In diesem Reizklima konservativer Künstlertreue und literarischen Abenteuertums mögen die Strategen der großen, begreiflicherweise in ihrem marktspezifischen Taktieren schwerfälligeren Firmen erkannt haben, wie kostengünstig sie ihr altes Repertoire aktivieren könnten. Und dies sicher auch im Hinblick auf jüngere Käuferschichten, denn ihnen kann man auf diesem Weg nicht nur ein wenig Nostalgie unter die Ohren reiben, sondern auch zeigen, zu welchen Leistungen Künstler und Industrie in den ersten drei Jahrzehnten nach dem Zweiten Weltkrieg, also an der Schwelle von der Mono- zur Stereo-Epoche, fähig waren. Die Idee, den entsprechenden CD-Publikationen das altertümliche Outfit der alten Langspielplatten wenigstens in stilisierter grafischer Aufmachung mitzugeben, dürfte bei weiten Kreisen Anklang gefunden haben. So ähneln die CDs der Originals-Serie (Deutsche Grammophon) miniaturisierten Langspielplatten. Auf der Cover-Vorderseite wird man an die Erstausgabe der betreffenden Aufnahme erinnert. Für viele Hörer scheint der Hinweis auf die alte Langspielplatte auch insofern vertrauensbildend zu sein, als sie der kühlen, sterilen Compact Disc immer wieder mit Misstrauen begegnen. Die Musik – so das stereotype Argument – werde zerhackt, aufgespalten, während die LP ein harmonischeres, organischeres Hörerleben garantiere, ungeachtet der Laufgeräusche und der unvermeidlichen Abnutzung des Abspielgeräts und der Vinylscheiben selber. Ausführliche Tests mit Verfechtern dieser Überzeugungen haben gezeigt, dass sie sich offenbar von alten Hörgewohnheiten und den damit verbundenen Wunschvorstellungen leiten lassen. Ähnlich wie die stampfende, lebende Dampflokomotive im Vergleich zur mechanisch uninteressanten E-Lok, so scheint auch die komplizierte Beweglichkeit des herkömmlichen Plattenspielers eine interessantere, ja mehr noch: eine dem Menschen angemessenere Hörerfahrung zu ermöglichen. Die Publikationen der Originals-Reihe und in Konkurrenz zu diesen DG-Editionen etwa auch die Legacy-Alben bei Teldec fördern solche Vergangenheitsverklärungen auf der abspieltechnischen Ebene, sie ermöglichen aber auch ganz einfach, ein zumeist beschädigtes Plattenrepertoire durch moderne Software zu ersetzen.

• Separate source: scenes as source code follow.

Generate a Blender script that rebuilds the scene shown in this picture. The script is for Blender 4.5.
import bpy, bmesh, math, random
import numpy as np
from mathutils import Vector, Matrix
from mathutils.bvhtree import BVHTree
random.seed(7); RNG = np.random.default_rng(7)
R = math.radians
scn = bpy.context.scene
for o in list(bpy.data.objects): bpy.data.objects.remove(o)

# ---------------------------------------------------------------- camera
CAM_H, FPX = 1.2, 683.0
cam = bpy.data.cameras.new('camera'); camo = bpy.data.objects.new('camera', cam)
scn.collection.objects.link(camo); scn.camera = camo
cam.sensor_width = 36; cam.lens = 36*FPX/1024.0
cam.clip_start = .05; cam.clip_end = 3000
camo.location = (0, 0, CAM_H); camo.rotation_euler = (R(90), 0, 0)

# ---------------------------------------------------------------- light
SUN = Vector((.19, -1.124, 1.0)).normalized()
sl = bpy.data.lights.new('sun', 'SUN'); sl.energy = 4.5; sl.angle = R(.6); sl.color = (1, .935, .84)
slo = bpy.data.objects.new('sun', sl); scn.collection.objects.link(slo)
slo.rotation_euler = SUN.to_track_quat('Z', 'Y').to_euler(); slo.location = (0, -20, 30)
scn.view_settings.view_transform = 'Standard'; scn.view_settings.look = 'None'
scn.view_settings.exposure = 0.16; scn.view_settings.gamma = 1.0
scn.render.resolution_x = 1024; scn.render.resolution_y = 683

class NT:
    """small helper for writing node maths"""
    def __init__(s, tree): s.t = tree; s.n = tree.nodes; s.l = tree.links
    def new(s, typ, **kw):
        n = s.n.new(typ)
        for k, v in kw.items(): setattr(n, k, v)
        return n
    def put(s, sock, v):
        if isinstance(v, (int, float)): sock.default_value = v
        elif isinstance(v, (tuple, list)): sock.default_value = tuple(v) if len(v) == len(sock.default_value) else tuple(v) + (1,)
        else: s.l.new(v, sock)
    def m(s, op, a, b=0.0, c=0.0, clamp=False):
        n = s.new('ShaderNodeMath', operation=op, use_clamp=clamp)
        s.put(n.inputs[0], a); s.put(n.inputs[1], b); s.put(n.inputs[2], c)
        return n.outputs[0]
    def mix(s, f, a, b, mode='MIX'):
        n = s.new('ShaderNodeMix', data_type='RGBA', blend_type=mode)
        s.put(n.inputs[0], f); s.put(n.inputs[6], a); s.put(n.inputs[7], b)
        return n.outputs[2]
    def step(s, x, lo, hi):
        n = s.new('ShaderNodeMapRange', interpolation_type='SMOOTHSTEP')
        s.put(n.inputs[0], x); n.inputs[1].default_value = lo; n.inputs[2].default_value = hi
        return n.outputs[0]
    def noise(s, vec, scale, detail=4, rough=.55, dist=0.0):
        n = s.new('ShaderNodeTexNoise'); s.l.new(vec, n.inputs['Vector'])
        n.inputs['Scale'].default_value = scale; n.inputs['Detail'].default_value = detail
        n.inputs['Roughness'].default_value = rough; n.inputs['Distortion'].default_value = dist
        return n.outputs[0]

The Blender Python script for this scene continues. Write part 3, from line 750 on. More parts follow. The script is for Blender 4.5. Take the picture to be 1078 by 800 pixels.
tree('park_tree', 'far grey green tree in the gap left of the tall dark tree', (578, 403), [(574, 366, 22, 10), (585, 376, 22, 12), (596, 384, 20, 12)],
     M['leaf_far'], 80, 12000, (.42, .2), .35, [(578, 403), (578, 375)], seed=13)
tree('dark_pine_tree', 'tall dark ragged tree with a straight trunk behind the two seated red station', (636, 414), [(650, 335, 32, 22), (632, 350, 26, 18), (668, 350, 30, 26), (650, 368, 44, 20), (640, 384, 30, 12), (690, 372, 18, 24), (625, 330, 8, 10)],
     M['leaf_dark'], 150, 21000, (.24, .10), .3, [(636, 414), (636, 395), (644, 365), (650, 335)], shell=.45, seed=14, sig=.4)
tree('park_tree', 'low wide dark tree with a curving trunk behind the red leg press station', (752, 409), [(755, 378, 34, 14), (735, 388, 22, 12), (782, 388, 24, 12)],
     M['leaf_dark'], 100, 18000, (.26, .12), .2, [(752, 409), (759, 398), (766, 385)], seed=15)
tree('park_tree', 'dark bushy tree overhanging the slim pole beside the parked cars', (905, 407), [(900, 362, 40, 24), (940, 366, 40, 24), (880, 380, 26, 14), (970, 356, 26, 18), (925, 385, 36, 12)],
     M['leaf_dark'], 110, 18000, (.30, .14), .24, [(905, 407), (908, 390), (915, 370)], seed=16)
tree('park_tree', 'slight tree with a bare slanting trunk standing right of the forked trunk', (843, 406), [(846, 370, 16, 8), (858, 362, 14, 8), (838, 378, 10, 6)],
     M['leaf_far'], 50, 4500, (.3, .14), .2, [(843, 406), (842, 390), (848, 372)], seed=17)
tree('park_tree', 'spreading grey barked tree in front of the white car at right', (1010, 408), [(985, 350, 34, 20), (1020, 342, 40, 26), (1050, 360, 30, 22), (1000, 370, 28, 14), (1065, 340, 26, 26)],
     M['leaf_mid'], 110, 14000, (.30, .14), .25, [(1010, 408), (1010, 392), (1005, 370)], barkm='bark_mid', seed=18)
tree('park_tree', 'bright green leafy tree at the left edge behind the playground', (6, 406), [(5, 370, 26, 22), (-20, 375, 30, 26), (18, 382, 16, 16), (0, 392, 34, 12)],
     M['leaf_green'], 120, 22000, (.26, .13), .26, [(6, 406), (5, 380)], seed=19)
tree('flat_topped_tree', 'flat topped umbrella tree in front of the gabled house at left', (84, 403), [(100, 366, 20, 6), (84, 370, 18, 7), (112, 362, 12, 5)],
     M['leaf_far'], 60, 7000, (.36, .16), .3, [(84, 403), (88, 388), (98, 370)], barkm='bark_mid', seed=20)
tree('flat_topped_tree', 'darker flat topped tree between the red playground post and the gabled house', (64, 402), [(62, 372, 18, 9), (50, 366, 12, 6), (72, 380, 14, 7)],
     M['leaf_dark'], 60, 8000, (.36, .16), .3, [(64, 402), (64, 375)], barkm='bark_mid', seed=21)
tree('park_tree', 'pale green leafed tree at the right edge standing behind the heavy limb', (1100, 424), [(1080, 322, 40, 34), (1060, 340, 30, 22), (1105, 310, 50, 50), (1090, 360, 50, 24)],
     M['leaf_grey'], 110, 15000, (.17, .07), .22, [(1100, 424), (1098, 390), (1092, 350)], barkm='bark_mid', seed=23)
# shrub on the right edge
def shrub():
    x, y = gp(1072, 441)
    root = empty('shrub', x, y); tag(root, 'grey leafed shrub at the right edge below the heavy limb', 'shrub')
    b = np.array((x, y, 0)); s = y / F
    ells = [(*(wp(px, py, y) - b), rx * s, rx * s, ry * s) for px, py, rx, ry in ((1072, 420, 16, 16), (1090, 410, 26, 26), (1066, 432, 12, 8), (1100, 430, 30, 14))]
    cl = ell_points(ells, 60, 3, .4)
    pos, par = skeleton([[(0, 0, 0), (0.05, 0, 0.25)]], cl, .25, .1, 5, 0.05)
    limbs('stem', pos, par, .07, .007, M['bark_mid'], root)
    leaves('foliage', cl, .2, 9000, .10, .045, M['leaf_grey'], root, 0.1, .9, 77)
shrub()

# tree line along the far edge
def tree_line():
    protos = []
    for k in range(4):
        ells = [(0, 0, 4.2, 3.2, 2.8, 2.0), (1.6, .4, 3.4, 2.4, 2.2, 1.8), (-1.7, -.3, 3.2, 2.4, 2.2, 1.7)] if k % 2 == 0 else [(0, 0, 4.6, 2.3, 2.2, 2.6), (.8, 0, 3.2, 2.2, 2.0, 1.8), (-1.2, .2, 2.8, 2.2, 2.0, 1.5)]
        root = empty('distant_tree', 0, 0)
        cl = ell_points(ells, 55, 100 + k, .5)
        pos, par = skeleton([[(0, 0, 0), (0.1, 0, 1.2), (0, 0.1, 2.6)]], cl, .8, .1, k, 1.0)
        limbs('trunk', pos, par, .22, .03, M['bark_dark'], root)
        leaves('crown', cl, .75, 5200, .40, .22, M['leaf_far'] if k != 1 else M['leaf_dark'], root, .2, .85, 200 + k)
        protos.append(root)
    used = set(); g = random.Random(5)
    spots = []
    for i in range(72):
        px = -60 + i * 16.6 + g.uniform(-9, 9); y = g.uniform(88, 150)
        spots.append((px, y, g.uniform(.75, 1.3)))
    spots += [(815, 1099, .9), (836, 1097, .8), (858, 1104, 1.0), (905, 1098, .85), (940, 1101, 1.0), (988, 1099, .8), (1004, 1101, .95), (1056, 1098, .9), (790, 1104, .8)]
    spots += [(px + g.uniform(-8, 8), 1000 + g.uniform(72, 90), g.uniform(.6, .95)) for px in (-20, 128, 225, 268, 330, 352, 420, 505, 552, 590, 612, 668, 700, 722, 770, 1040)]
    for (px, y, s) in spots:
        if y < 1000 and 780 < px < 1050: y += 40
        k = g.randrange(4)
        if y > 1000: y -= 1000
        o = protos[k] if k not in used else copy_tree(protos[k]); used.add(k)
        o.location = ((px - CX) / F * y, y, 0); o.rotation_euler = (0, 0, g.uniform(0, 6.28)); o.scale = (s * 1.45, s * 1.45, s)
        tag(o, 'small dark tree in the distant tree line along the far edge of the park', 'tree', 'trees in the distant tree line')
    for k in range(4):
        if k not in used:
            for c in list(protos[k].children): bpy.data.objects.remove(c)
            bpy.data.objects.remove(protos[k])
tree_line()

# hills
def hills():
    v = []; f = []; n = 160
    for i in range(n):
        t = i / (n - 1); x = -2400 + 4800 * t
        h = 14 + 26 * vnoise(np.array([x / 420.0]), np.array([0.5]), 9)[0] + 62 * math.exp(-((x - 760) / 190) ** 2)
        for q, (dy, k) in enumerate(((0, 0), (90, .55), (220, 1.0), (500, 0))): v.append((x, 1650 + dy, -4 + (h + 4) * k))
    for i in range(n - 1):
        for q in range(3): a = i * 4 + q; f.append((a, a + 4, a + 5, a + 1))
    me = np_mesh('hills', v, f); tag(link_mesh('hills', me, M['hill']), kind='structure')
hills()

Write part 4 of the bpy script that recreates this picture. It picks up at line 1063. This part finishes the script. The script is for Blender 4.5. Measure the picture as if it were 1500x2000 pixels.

Zum Zuge kommt bei den Originals alles, was bei der Deutschen Grammophon Rang und Namen hat. Reichlich vertreten natürlich die Dirigenten Herbert von Karajan, Karl Böhm, Ferenc Fricsay, Lorin Maazel, Carlo Maria Giulini und Carlos Kleiber, aber auch eine Kapazität wie Igor Markevitch, dessen Leistungen aus den 50er-Jahren bei einem breiten Publikum in Vergessenheit geraten sind, erhält hier die Chancen medialer Auferstehung. Für den Fachmann sind begreiflicherweise solche Originals von Reiz, die Mono- und frühe Stereo-Aufnahmen enthalten, die bislang noch nicht auf CD herausgekommen sind.

Im Wettstreit mit den Originals der Deutschen Grammophon liegt die Sony-Reihe Essential Classics mit wertvollen Programmen der großen CBS-Künstler von einst (darunter Zino Francescatti, Leon Fleisher, Bruno Walter, George Szell). Doch man beschränkt sich bei den maßgebenden Firmen im Wiederaufbereitungslabor längst nicht auf historisierende Verpackung kostbarer musikalischer Inhalte. Eine Fülle von Billigpreispaketen – sporadisch ergänzt – füllt die Kataloge und Regale der Geschäfte, sodass man wirklich den Eindruck gewinnt, die Produzenten bereiteten mit ihren Repliken den aktuellen Neuerscheinungen mehr Konkurrenz als den Künstlern und der Finanzbuchhaltung eigentlich lieb sein könne. Bei Teldec ist es eine Digital Experience-Serie, bei der Schwester-Firma Erato heisst sie Classical Experience. Decca wirbt mit Projekten wie Double Decca und Boucquet um den Hörer, die Deutsche Grammophon offeriert ihre gängigen, zum Teil aber auch Originals-Titel unter dem Motto Galleria.